Lange fordert mehr davon. Die Industrie produziere, wenn sie Planungssicherheit habe und habe da auch den "Schalter" umgelegt. In Deutschland habe seit dem Beginn der russischen Großinvasion am 24. Februar 2022 lange das "Verständnis" dafür gefehlt, "dass ein langer Krieg am Ende über eine industrielle Basis entschieden werden könnte". Das heißt, langfristig gewinne den Krieg, wer über mehr und vor allem bessere Waffen verfüge.
Vor allem in Deutschland habe die Politik zu lange mit einem schnellen Ende des Krieges, auch durch die Sanktionspolitik gehofft, so Lange.

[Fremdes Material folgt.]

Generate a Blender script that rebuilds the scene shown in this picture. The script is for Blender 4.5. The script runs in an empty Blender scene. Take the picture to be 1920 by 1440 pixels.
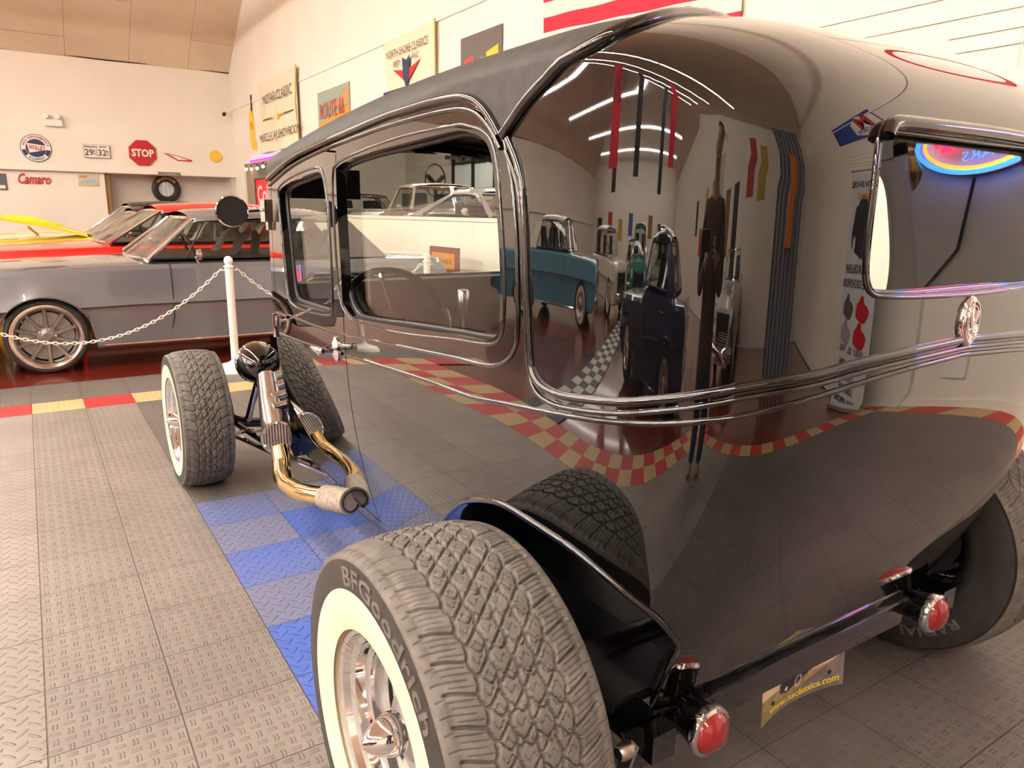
import bpy, bmesh, math, random
import numpy as np
from mathutils import Vector, Matrix
from mathutils.geometry import delaunay_2d_cdt
random.seed(7); PI = math.pi
sc = bpy.context.scene
C = sc.collection

# ------------------------------------------------------------ camera, world, exposure
def camera():
    f, yaw, pitch, roll = 1375.05, .57867, .22808, .01378
    F = Vector((math.sin(yaw)*math.cos(pitch), math.cos(yaw)*math.cos(pitch), -math.sin(pitch)))
    r = Vector((math.cos(yaw), -math.sin(yaw), 0)); u = r.cross(F)
    r2 = math.cos(roll)*r + math.sin(roll)*u; u2 = -math.sin(roll)*r + math.cos(roll)*u
    cd = bpy.data.cameras.new('camera'); o = bpy.data.objects.new('camera', cd); C.objects.link(o)
    cd.sensor_width = 36; cd.lens = f*36/1920; cd.clip_start = .05; cd.clip_end = 200
    M = Matrix((r2, u2, -F)).transposed().to_4x4(); M.translation = (.0986, -1.9068, 1.3162)
    o.matrix_world = M; sc.camera = o
camera()
w = bpy.data.worlds.new('world'); sc.world = w; w.use_nodes = True
w.node_tree.nodes['Background'].inputs[0].default_value = (1, .95, .88, 1)
w.node_tree.nodes['Background'].inputs[1].default_value = .3
sc.view_settings.view_transform = 'Standard'; sc.view_settings.look = 'None'
sc.view_settings.gamma = 1; sc.view_settings.use_curve_mapping = False
sc.view_settings.exposure = 0.9
sc.cycles.use_denoising = True; sc.cycles.adaptive_threshold = .03
sc.cycles.max_bounces = 6; sc.cycles.diffuse_bounces = 3; sc.cycles.glossy_bounces = 4; sc.cycles.transparent_max_bounces = 10
sc.cycles.sample_clamp_indirect = 6; sc.cycles.caustics_reflective = False; sc.cycles.caustics_refractive = False
LIGHT_POWER = 72.0
LIGHT_COL = (1, .92, .82)

# ------------------------------------------------------------ helpers
class MB:
    def __init__(s): s.v = []; s.f = []
    def add(s, vs, fs):
        n = len(s.v); s.v += [tuple(map(float, p)) for p in vs]; s.f += [tuple(n+i for i in q) for q in fs]; return s
    def box(s, lo, hi, M=None):
        x0,y0,z0 = lo; x1,y1,z1 = hi
        v = [Vector(p) for p in ((x0,y0,z0),(x1,y0,z0),(x1,y1,z0),(x0,y1,z0),(x0,y0,z1),(x1,y0,z1),(x1,y1,z1),(x0,y1,z1))]
        if M is not None: v = [M @ p for p in v]
        return s.add(v, [(3,2,1,0),(4,5,6,7),(0,1,5,4),(1,2,6,5),(2,3,7,6),(3,0,4,7)])
    def grid(s, P, cu=False, cv=False, flip=False):
        P = np.asarray(P, float); n, m = P.shape[:2]; b = len(s.v)
        s.v += [tuple(p) for p in P.reshape(-1, 3).tolist()]
        for i in range(n if cu else n-1):
            for j in range(m if cv else m-1):
                q = (b+i*m+j, b+((i+1) % n)*m+j, b+((i+1) % n)*m+(j+1) % m, b+i*m+(j+1) % m)
                s.f.append(q[::-1] if flip else q)
        return s
    def tube(s, pts, r, n=8, closed=False, cap=True, flat=None):
        pts = [Vector(p) for p in pts]; N = len(pts); rings = []; up = None
        for i, p in enumerate(pts):
            if closed: t = pts[(i+1) % N]-pts[i-1]
            else: t = pts[min(i+1, N-1)]-pts[max(i-1, 0)]
            t.normalize()
            if up is None:
                up = Vector((0,0,1)) if abs(t.z) < .9 else Vector((0,1,0))
            a = t.cross(up)
            if a.length < 1e-6: a = t.orthogonal()
            a.normalize(); up = a.cross(t).normalized()
            rr = r[i] if hasattr(r, '__len__') else r
            rings.append([p + a*math.cos(2*PI*k/n)*rr + up*math.sin(2*PI*k/n)*rr*(flat or 1) for k in range(n)])
        b = len(s.v); s.grid([[tuple(q) for q in R] for R in rings], cu=closed, cv=True)
        if cap and not closed:
            s.f.append(tuple(b+k for k in range(n))); s.f.append(tuple(b+(N-1)*n+k for k in reversed(range(n))))
        return s
    def lathe(s, prof, o=(0,0,0), axis=(0,0,1), n=32, cap=False):
        ax = Vector(axis).normalized(); a = ax.orthogonal().normalized(); b = ax.cross(a); o = Vector(o)
        P = [[tuple(o + ax*h + (a*math.cos(2*PI*k/n) + b*math.sin(2*PI*k/n))*r) for k in range(n)] for r, h in prof]
        st = len(s.v); s.grid(P, cv=True)
        if cap:
            s.f.append(tuple(st+k for k in range(n))); s.f.append(tuple(st+(len(prof)-1)*n+k for k in reversed(range(n))))
        return s
    def prism(s, poly, o, ux, uy, d):
        """polygon in the plane (o; ux, uy), thickness vector d"""
        o, ux, uy, d = map(Vector, (o, ux, uy, d)); n = len(poly)
        v = [o+ux*x+uy*y for x, y in poly]; v += [p+d for p in v]
        return s.add(v, [tuple(range(n)), tuple(range(2*n-1, n-1, -1))] + [(i, i+n, (i+1) % n+n, (i+1) % n) for i in range(n)])
    def ball(s, c, r, n=12, sc_=(1,1,1)):
        P = [[(c[0]+r*sc_[0]*math.sin(a)*math.cos(b), c[1]+r*sc_[1]*math.sin(a)*math.sin(b), c[2]+r*sc_[2]*math.cos(a))
              for b in [2*PI*k/n for k in range(n)]] for a in [.001+(PI-.002)*i/(n//2+2) for i in range(n//2+3)]]
        return s.grid(P, cv=True)

def mesh_of(name, mb):
    m = bpy.data.meshes.new(name); m.from_pydata(mb.v, [], mb.f); return m
def link(name, m, mat=None, parent=None, world=True, smooth=True, ang=35):
    o = bpy.data.objects.new(name, m); C.objects.link(o)
    if mat is not None and m is not None and not len(m.materials): m.materials.append(mat)
    if parent is not None:
        o.parent = parent
        if world: o.matrix_parent_inverse = parent.matrix_world.inverted() if parent.type != 'EMPTY' else (Matrix.LocRotScale(parent.location, parent.rotation_euler, None)).inverted()
    if smooth and m is not None:
        m.polygons.foreach_set('use_smooth', [True]*len(m.polygons))
        try: m.set_sharp_from_angle(angle=math.radians(ang))
        except Exception: pass
    return o
def obj(name, mb, mat, parent=None, world=True, smooth=True, ang=35):
    """one mesh object; with world=True coordinates are world ones even under a parent"""
    if parent is not None and world and parent.parent is not None:
        # sub-part: the parent's own mesh already lives in world coordinates
        o = link(name, mesh_of(name, mb), mat, None, smooth=smooth, ang=ang); o.parent = parent
        return o
    if parent is not None and world and parent.type == 'MESH':
        o = link(name, mesh_of(name, mb), mat, None, smooth=smooth, ang=ang); o.parent = parent
        return o
    return link(name, mesh_of(name, mb), mat, parent, world, smooth, ang)
def tag(o, label=None, cat=None, group=None, kind=None):
    for k, v_ in (('label', label), ('category', cat), ('group', group), ('kind', kind)):
        if v_: o[k] = v_
    return o
def thing(name, label, cat, loc=(0,0,0), rz=0, group=None):
    o = bpy.data.objects.new(name, None); C.objects.link(o); o.location = loc; o.rotation_euler = (0,0,rz)
    o.empty_display_size = .1
    return tag(o, label, cat, group)
def struct(name, mb, mat, smooth=False): return tag(obj(name, mb, mat, smooth=smooth), kind='structure')
def copy_tree(o, parent=None):
    c = o.copy(); C.objects.link(c); c.parent = parent
    for ch in o.children: copy_tree(ch, c)
    return c

# ------------------------------------------------------------ materials
def mat(name, col, rough=.5, metal=0, spec=.5, coat=0, coat_r=.03, emit=None, es=0, trans=0, ior=1.45, alpha=1, sheen=0):
    m = bpy.data.materials.new(name); m.use_nodes = True; b = m.node_tree.nodes['Principled BSDF']; I = b.inputs
    I['Base Color'].default_value = (*col, 1); I['Roughness'].default_value = rough; I['Metallic'].default_value = metal
    I['Specular IOR Level'].default_value = spec; I['Coat Weight'].default_value = coat; I['Coat Roughness'].default_value = coat_r
    I['IOR'].default_value = ior; I['Transmission Weight'].default_value = trans; I['Alpha'].default_value = alpha
    if emit: I['Emission Color'].default_value = (*emit, 1); I['Emission Strength'].default_value = es
    return m
class NX:
    """tiny expression helper over math nodes"""
    def __init__(s, nt, sock): s.nt = nt; s.s = sock
    def op(s, o, *a, clamp=False):
        n = s.nt.nodes.new('ShaderNodeMath'); n.operation = o; n.use_clamp = clamp
        for i, x in enumerate((s,)+a):
            if isinstance(x, NX): s.nt.links.new(x.s, n.inputs[i])
            else: n.inputs[i].default_value = x
        return NX(s.nt, n.outputs[0])
    def __add__(s, o): return s.op('ADD', o)
    def __sub__(s, o): return s.op('SUBTRACT', o)
    def __mul__(s, o): return s.op('MULTIPLY', o)
    def __truediv__(s, o): return s.op('DIVIDE', o)
    def fl(s): return s.op('FLOOR')
    def fr(s): return s.op('FRACT')
    def ab(s): return s.op('ABSOLUTE')
    def mod(s, k): return s.op('FLOORED_MODULO', k)
    def mx(s, o): return s.op('MAXIMUM', o)
    def mn(s, o): return s.op('MINIMUM', o)
    def lt(s, k): return s.op('LESS_THAN', k)
    def gt(s, k): return s.op('GREATER_THAN', k)
    def ss(s, a, b):
        n = s.nt.nodes.new('ShaderNodeMapRange'); n.interpolation_type = 'SMOOTHSTEP'
        s.nt.links.new(s.s, n.inputs[0]); n.inputs[1].default_value = a; n.inputs[2].default_value = b
        return NX(s.nt, n.outputs[0])
def coords(m, kind='Object'):
    nt = m.node_tree; t = nt.nodes.new('ShaderNodeTexCoord'); sp = nt.nodes.new('ShaderNodeSeparateXYZ')
    nt.links.new(t.outputs[kind], sp.inputs[0])
    return nt, NX(nt, sp.outputs[0]), NX(nt, sp.outputs[1]), NX(nt, sp.outputs[2]), t.outputs[kind]
def noise(nt, vec, scale, detail=4, rough=.6):
    n = nt.nodes.new('ShaderNodeTexNoise'); n.inputs['Scale'].default_value = scale; n.inputs['Detail'].default_value = detail
    n.inputs['Roughness'].default_value = rough; nt.links.new(vec, n.inputs['Vector']); return NX(nt, n.outputs['Fac'])
def mixc(nt, f, a, b):
    n = nt.nodes.new('ShaderNodeMix'); n.data_type = 'RGBA'; nt.links.new(f.s, n.inputs[0])
    for i, x in ((6, a), (7, b)):
        if isinstance(x, tuple): n.inputs[i].default_value = (*x, 1)
        else: nt.links.new(x, n.inputs[i])
    return n.outputs[2]
def setbump(m, h, strength=1, dist=.002):
    nt = m.node_tree; b = nt.nodes.new('ShaderNodeBump'); b.inputs['Strength'].default_value = strength; b.inputs['Distance'].default_value = dist
    nt.links.new(h.s, b.inputs['Height']); nt.links.new(b.outputs[0], nt.nodes['Principled BSDF'].inputs['Normal'])
def setcol(m, sock): m.node_tree.links.new(sock, m.node_tree.nodes['Principled BSDF'].inputs['Base Color'])
def setrough(m, x): m.node_tree.links.new(x.s, m.node_tree.nodes['Principled BSDF'].inputs['Roughness'])
def noisy(name, c1, c2, scale=8, rough=.6, bump=0, **k):
    m = mat(name, c1, rough, **k); nt, x, y, z, v = coords(m); n = noise(nt, v, scale)
    setcol(m, mixc(nt, n.ss(.35, .65), c1, c2))
    if bump: setbump(m, noise(nt, v, scale*12), .3, bump)
    return m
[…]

Zudem dauere es eben Zeit, um Rüstungsproduktion hochzufahren. So sei im Rüstungswettlauf mit Russland das Bild der Lieferungen von Unterstützernationen der Ukraine wie Deutschland eher grau als schwarz oder weiß.
Große Expansion der Firma Diehl Defence
Das zeigt anschaulich das Beispiel der mittlerweile stark expandierenden Firma Diehl Defence und die Produktion der Iris-T-Flugabwehr. Im Dezember hat das Unternehmen aus der kleinen Stadt Überlingen im Bundesland Baden-Württemberg gleich eine ganze Fabrik zusätzlich aufkaufen können. Der Südwesten Deutschlands ist bekannt für hochspezialisierte Maschinenbaufirmen und die mittelständische Metallindustrie.
Diehl konnte im vergangenen Dezember eine Firma für die Herstellung von Präzisionsteilen dazukaufen. Nachdem das Unternehmen Allweier in Insolvenz gegangen war, übernahm Diehl neben 160 hochqualifizierten Beschäftigten auch den Maschinenpark.
"Diehl Defence erweitert mit der Übernahme seine Fertigungskapazität und eröffnet eine neue Quelle für die Zulieferung zur bestehenden Produktpalette", schreibt das Unternehmen in einer Mitteilung. Es sind nicht irgendwelche Teile, sondern unter anderem Komponenten für "Lenkflugkörper" – also die Flugabwehr-Raketen des Iris-T-Systems, die in der Ukraine Menschenleben retten.
Wende für die Ukraine 2025?
"Russland ist auch aufgrund des autoritären Systems in der Lage, die Industrie für den eigenen Munitions-Nachschub schnell umzustellen", sagt Nico Lange. "Wir haben Entscheidungen sehr spät getroffen und bei uns gehen viele Dinge eben auch langsam."
Der Ukraine würden "wegen der industriellen Vorläufe und der späten Entscheidungen" viele von Kiew erbetene Rüstungsgüter fehlen. Doch die Expansionen der Industrie in den Unterstützernationen der Ukraine könne dazu führen, "dass zum Beispiel bei Munition ab Ende 2024 oder ab 2025 die Situation deutlich besser ist."
Dieser Beitrag wurde am 15. Januar 2024 aktualisiert nachdem die Ukraine den erfolgreichen Beschuss von zwei russischen Aufklärungsflugzeugen gemeldet hatte.